Wham! do just that, and show that 'the streets' are the right place for their dance music. For Wham! are punky, not (jaded, exotic) funky. They are more at home On The Waterfront as opposed to at the cocktail bar or on the clothes horse. Fantastic - corny as it sounds but true - is a great summer '83 coda to the post-Election depression. It fairly hums along.
From Bad Boys on (where have you last heard opening horns that good ?!), tha pace is a steady 100mph without a single stop for lachrymose reflection. Wham! on Fantastic take you by the throat and hurl you onto the dance floor. If you don't respond, you must write for Melody Maker ; this is white heat disco. If jane Fonda used this on her work-out record, her followers would end up as pieces of shrivelled charcoal. Wham! don't take any prisoners.
The trick, if there is one, is of course Andrew Ridgeley and George Michael's arranging, which is never less than inspired, keeping things tight-sounding without too much sheen. Michael's voice, too, is a revelation across a complete album, best illustrated by the way he varies tones from the stroll of Club Tropicana to the swing (the sad, sad swing) of Nothing Looks The Same In The Light. For a start, anyone who can write a title as good as Nothing Looks The Same In The Light is gifted. When you follow that up with a song that is this album's standout, and if released (as it ought to be) as a single will be a summer chart standout, it's just teasing you.
Nothing Looks The Same In The Light sees Wham! genuinely beginning to bite at the toes of Stevie Wonder. The song has a chorus so strong it is practically the entire song along with the inspired title line ; on these two fundamentals, Wham! dance genius just breezes along. Nothing Looks The Same In The Light is a song that will refuse to leave you alone. It's magical.
Other goodies ? Club Tropicana proves they can write brilliant pop ; they do a version of Love Machine that will knock your block off, it's so fast. In fact, amid the white heat of the boogie, questions such as 'are they politically alright ?' (even sad old Bushell says they are now) or 'is this taking music anywhere new ?' hardly seem to matter.
And that exclamatory mark at the end of Wham!'s name now looks like a health warning rather than a vain threat. Fantastic is easily the record of the summer 1983.

City Limits, July 1983.
The idea of Wham! isn't such a bad one : snappy dancefloor pop bristling with optimism, short, sharp and lively and delivered by a pair of Bright Young Men of our times. The trouble is they're a bit too keen on this idea themselves, specifically the many marvellous possibilities it offers for their own self-glorification. Their trio of hit singles (all of which appear here, one way or another) have declined from the likeable Wham! Rap to their latest appallingly shrill and cocky (being the operative term) Bad Boys which comes directly from the Army Cadet land.

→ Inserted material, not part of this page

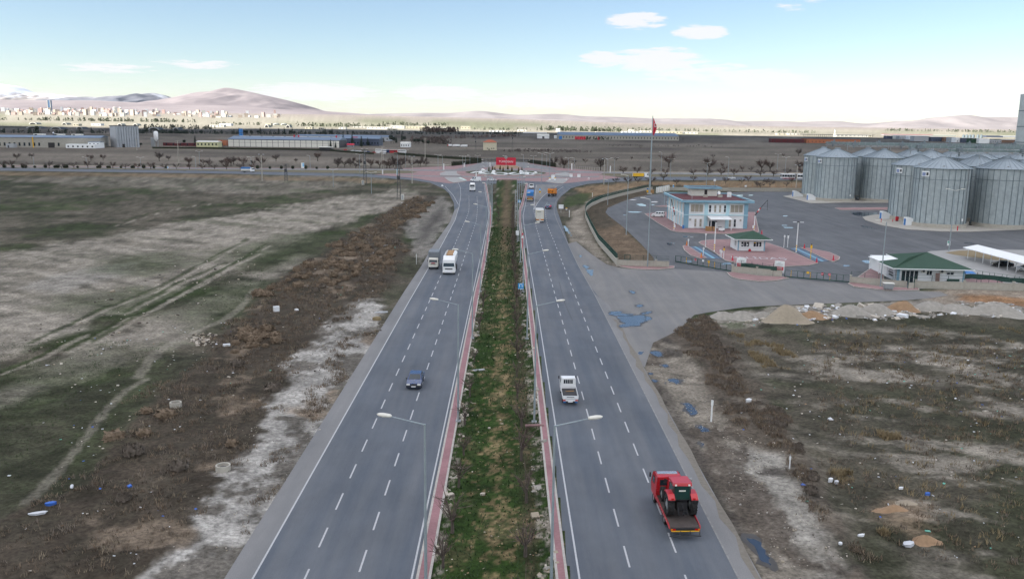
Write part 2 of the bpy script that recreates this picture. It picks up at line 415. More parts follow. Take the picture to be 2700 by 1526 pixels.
P_left = lc_left + lc_right[::-1]
P_right = rc_left + W([(1415, 479), (1470, 483)]) + rc_right[::-1]
s_up = [(-300, 438.5), (0, 442.7), (600, 451.7), (751, 454.6), (900, 457.5), (970, 459.3), (1040, 465), (1086, 468.6), (1152, 479.8), (1184.8, 484), (1206.5, 482), (1239, 477), (1300, 475.2), (1350, 475.5), (1427, 478), (1466, 484), (1505, 482), (1550, 477), (1600, 472.5), (1640, 468.5), (1700, 467), (2100, 466.7), (2800, 470.5)]
s_lo = [(-300, 446), (0, 450), (600, 458), (751, 462), (900, 464), (970, 466.8), (1040, 471.5), (1086, 474.6), (1134.8, 482), (1175, 500), (1278, 484.5), (1392, 484.5), (1420, 495), (1480, 499), (1505, 496.5), (1528.6, 490), (1550, 485), (1600, 481), (1700, 475), (2100, 475), (2800, 481)]
P_south = W(s_up) + W(s_lo)[::-1]
n_up = [(-300, 435.5), (0, 439.3), (300, 441.3), (600, 444), (900, 445.3), (1045, 445.6), (1150, 447.5), (1250, 446.5), (1350, 447), (1450, 449.5), (1550, 452), (1600, 453.2), (1700, 455), (1900, 456.5), (2100, 458), (2800, 463.5)]
n_lo = [(-300, 437.5), (0, 441), (300, 443.5), (600, 447.6), (900, 448.8), (1045, 449.4), (1150, 451.5), (1250, 450.8), (1350, 452), (1450, 454.5), (1550, 456.5), (1600, 457), (1700, 458.5), (1900, 461), (2100, 463.2), (2800, 469.7)]
P_north = W(n_up) + W(n_lo)[::-1]
P_plaza = W([(1000, 445.8), (1098, 442.4), (1192, 438), (1268, 429.8), (1290, 428.5), (1375, 428.6), (1393.5, 430), (1465, 441.4), (1490, 443.7), (1550, 448.7), (1600, 453.2), (1580, 461), (1640, 468.5), (1600, 472.5), (1550, 477), (1505, 482), (1482, 484.3), (1466, 484), (1435, 479.4), (1350, 475.5), (1239, 477), (1206, 482), (1185, 484), (1152, 479.8), (1086, 468.6), (1040, 465), (985, 460.3), (1060, 456)])
P_yard = W([(1723.6, 679.7), (1691, 643.6), (1644, 599), (1605, 569), (1596.7, 559.8), (1602.5, 548), (1640, 532), (1677, 520), (1705, 515.5), (1752, 508.5), (1943, 507), (2100, 502), (2400, 500), (3000, 505), (3100, 790), (2545, 755), (2425, 762), (2250, 752), (2240, 752), (2100, 742), (1931, 724), (1775, 713), (1724, 705)])
P_apron = W([(1700, 968), (1655, 930), (1535, 750), (1508, 700), (1488, 645), (1519, 637), (1562, 672), (1600, 697), (1630, 705), (1663, 709.5), (1733, 712), (1777, 708.5), (1931, 718), (1917, 721), (1931, 732), (1950, 737.5), (2004, 743.5), (2048.6, 741), (2080, 734.5), (2236, 749), (2252, 757.5), (2340, 767.5), (2423.5, 766.5), (2480, 769), (2500, 778), (2453, 785.6), (2378, 792), (2200, 799), (2050, 804.6), (1960, 810), (1871, 822.6), (1830.7, 830), (1809, 850), (1785, 872), (1762.7, 883), (1722, 903)])
PAVED = [P_left, P_right, P_south, P_north, P_plaza, P_yard, P_apron]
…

The remainder of Fantastic (and there's not much of it) comprises a carbon copy of the Miracle's scintillating Love Machine (pointless), a gushy one-night-stand ballad, a tacky jingle-tribute to some imagined Ambre Solaire lifestyle and, thankfully, a couple of genuinely positive summertime tunes of which A Ray Of Sunshine is the best. Take it with a pinch of salt and like it just for that. Wham!'s real problem though is that they exist in the same implausible Bad Boy dreamland as a million 'bad' boy groups before, one populated by some imaginary super-cool master race, all of whom are twenty-two years old, oversexed (they claim, loundly), under-expoded to the rest of the world, and fundamentally as selfish as hell. At least James Dean got over it.